Side Orders: Sis and I are all in for split pea soup

Close up of homemade split pea soup with garlic, bread and parsley for garnish. / Getty Images/iStockphoto/juliannafunk
Close up of homemade split pea soup with garlic, bread and parsley for garnish. / Getty Images/iStockphoto/juliannafunk

So there I was, minding the road as I drove down California's Highway 1, when all of a sudden, my sister shrieked with joy after seeing a sign on the roadside advertising Pea Soup Andersen's in nearby Buellton.

"I've always wanted to try it but never knew we'd be near it," she said, adding that she'd seen it featured on the Travel Channel's "All You Can Eat Paradise," which sang the praises of the split pea soup that's been served there for more than eight decades.

I love split pea soup, as does my sis, so it seemed the right thing to do. So I veered off our path and experienced Pea Soup Andersen's ourselves.

The restaurant is huge and serves breakfast, lunch and dinner, but the soup simmers on the stove morning through night. It's not uncommon to see bowls of the creamy green soup delivered to tables at 8 a.m. We were there around 9 a.m. and our order was as follows: Two waters, two coffees and two bowls of split pea soup, please.

Walking out of the restaurant, I spied a small gift shop off to one side, and on one of the shelves were bags of split peas with the recipe for Pea Soup Andersen's split pea soup on the back. Now, you don't have to go to California to get a taste of the soup they've been serving for almost a century. It's a tasty way to warm your toes this winter.

Pea Soup Andersen's Split Pea Soup

2 quarts filtered water

2 cups dry split peas

1 branch of celery, coarsely chopped

1 large carrot, chopped

1 large onion, chopped

1/4 teaspoon ground thyme

1 pinch cayenne

1 bay leaf

Salt and pepper, to taste

Crispy croutons, optional

Bring water to a boil; add peas, celery, carrot, onion, thyme, cayenne and bay leaf, and keep at a strong boil for 20 minutes, then reduce heat to simmer and continue cooking until peas are tender. Taste, and add salt and pepper as needed. Strain through a fine sieve, and reheat to the boiling point. Garnish with croutons, if desired, before serving.

AN EVENING TO REMEMBER

Chef Neville Forsythe, who was tragically killed in an automobile accident in Atlanta in 2019, impacted the lives of many in Chattanooga, where he became one of the most-beloved chefs in town. At the time of his death, he was owner and chef at Broad Street's Mrs. B's Reggae Cafe, so it's only right that a night to honor him and benefit the Neville Osmond Forsythe Sr.

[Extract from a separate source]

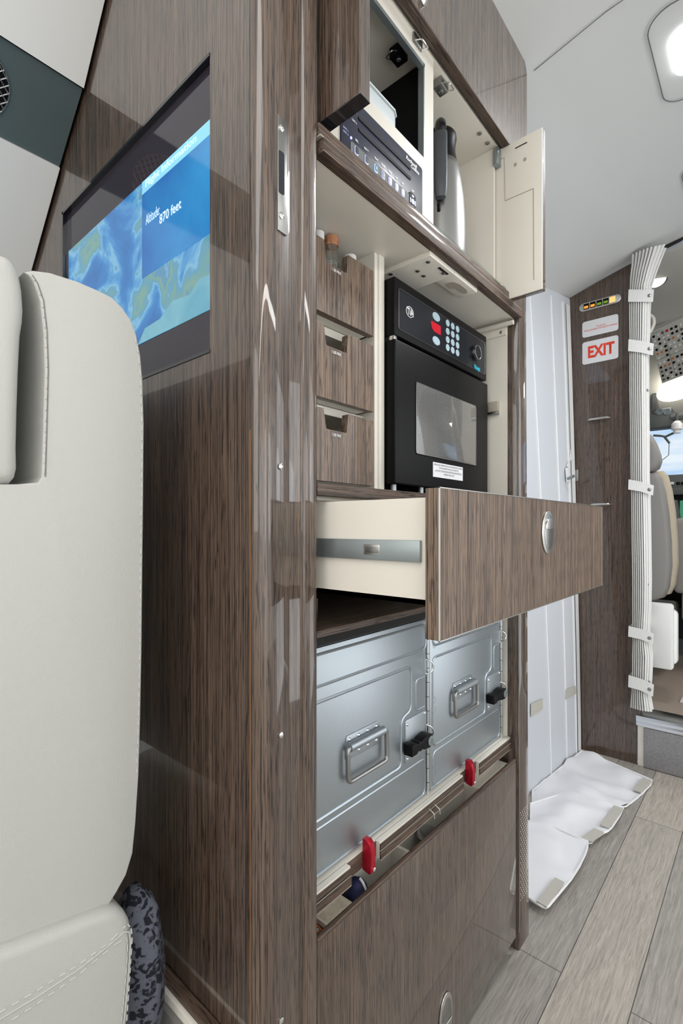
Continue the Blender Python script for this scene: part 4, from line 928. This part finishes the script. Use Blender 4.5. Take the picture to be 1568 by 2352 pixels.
# ================================================================== THINGS IN THE TROUGH
def at_tr(px, py, y): return PY(px, py, y)
bx_ = thing('card_box', 'flat cream printed card box lying in the open lower trough', 'box', (.47, .43, .33))
p = PY(775, 2090, .425); q = PY(742, 2145, .405)
MB().box(.447, .4975, .4045, .4445, .3720, .3880, bevel=.0008).build('box', 'boxcard', bx_)
MB().box(.4475, .4500, .4040, .4447, .3718, .3883).build('lid_edge', 'cream', bx_)
pk = MB().box(.4190, .4455, .4045, .4445, .3640, .3860, bevel=.003).build('packet', 'packet'); tag(pk, 'orange and grey patterned packet at the left end of the trough', 'packet')
bg = blob((.521, .4255, .372), (.018, .018, .030), 'cloth_bag', 'navycloth', None, .08); tag(bg, 'navy blue cloth bag with grey strap in the trough', 'bag')
MB().tube([(.5225, .4262-.0195*math.sin(k*.28+.25), .3725+.0305*math.cos(k*.28+.25)) for k in range(8)], .0018, 6).build('strap', 'cockpitw', bg)
sp_ = PY(982, 1912, .425)
lidt = MB().lathe([(.001, 0), (.017, 0), (.019, .004), (.017, .008), (.013, .009), (.012, .014), (.001, .0145)], (sp_.x, .425, sp_.z-.008), 28).build('metal_lid', 'steel'); tag(lidt, 'small round stainless lid lying in the middle of the trough', 'lid')

# ================================================================== FORWARD PARTITION FITTINGS
def on_p(px, py): p = PX(px, py, XP); return (p.y, p.z)
sw = thing('switch_panel', 'oval metal switch panel with orange and green lit keys above the signs', 'switch panel', (XP, .495, 1.74))
ps = on_p(1340, 706); pe = on_p(1414, 688)
zm = 1.7405; yl, yr = .5720, .4240
MB().prism(rrect((yl+yr)/2, zm, yl-yr, .0330, .0164, 8), 'x', XP-.006, XP, bevel=.002, seg=3).build('plate', 'satin', sw)
for k, (px, m) in enumerate(((1346, 'orange'), (1361, 'orange'), (1376, 'green'), (1391, 'green'), (1406, 'amber'))):
    y = PX(px, 700, XP-.006).y
    o = MB().box(XP-.009, XP-.005, y-.0098, y+.0098, zm-.0105, zm+.0105, bevel=.001).build('switch_key', 'amber' if m == 'amber' else 'black', sw)
    if m != 'amber': MB().box(XP-.0098, XP-.0088, y-.0072, y+.0072, zm-.008, zm+.001).build('lit_legend', m, o)
for nme, (za, zb2), lab in (('instruction_sign', (1.6830, 1.6210), 'small white instruction sign with one line of red print above the exit sign'), ('exit_sign', (1.6030, 1.5150), 'white exit sign with red capital letters on the dark partition')):
    tsg = thing(nme, lab, 'sign', (XP, .498, zb2))
    MB().prism(rrect(.4975, (za+zb2)/2, .1265, za-zb2, .009), 'x', XP-.004, XP, bevel=.001).build('plate', 'sign', tsg)
    if nme == 'exit_sign':
        a = PX(1350, 819, XP-.004); text('EXIT', 'lettering', 'redink', tsg, (XP-.0042, a.y, 1.5365), .093, .046, 'x', bold=.035)
    else:
        text('TO UNLOCK', 'lettering', 'redink', tsg, (XP-.0042, .512, 1.6515), .036, .0055, 'x')
        text('MOVE UPWARD THE YELLOW HANDLE', 'lettering', 'redink', tsg, (XP-.0042, .5535, 1.6425), .116, .0060, 'x')
for (p0, p1, lab) in (((1347, 965), (1397, 958), 'upper slim metal pull on the dark partition below the exit sign'), ((1352, 1159), (1401, 1157), 'lower slim metal pull behind the top edge of the open drawer')):
    a = PX(*p0, XP-.012); c = PX(*p1, XP-.012)
    o = MB().tube(fillet([(XP, a.y, a.z), (XP-.014, a.y-.012, a.z), (XP-.016, c.y+.004, a.z), (XP, c.y, a.z)], .006), .0045, 8).build('pull_handle', 'satin'); tag(o, lab, 'handle')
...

Scholarship will feature live reggae, rock, jazz, pop and funk from several bands. The band Fresh Mind got its start at Mrs. B's and will play live, as will several members of 4th Ward Afro-Klezmer Orchestra from Atlanta, which performed at Chef's Underground Cafe, another of Forsythe's restaurants many years ago. DJ Hubbs will be spinning a selection of Caribbean dance music classics, as well as some of Forsythe's favorite songs before and after the live performances. The dance floor will be open.

There will be a bar offering Voodoo Rhum Punch, the chef's favorite signature cocktail, served throughout the night.

Make reservations now for this event to be held at Barking Legs Theater on Saturday, Feb. 1, from 7:30 to 11 p.m. Admission is $20 per person. Reservations may be made at www.serviceafterserviceinc.org.

A THROWBACK TO THE PAST

Thursday evening, Bonefish Grill will celebrate its 20th birthday, offering guests some of their favorite dishes and cocktails from the past two decades, including the popular Fontina pork chop, Macadamia Nut Mahi-Mahi, Blackened Shrimp Pasta, Saucy Shrimp and bacon-wrapped scallops, as well as the Glowfish Martini. They're all a blast from the past that will be served for one night only. Bonefish is at 2115 Gunbarrel Road.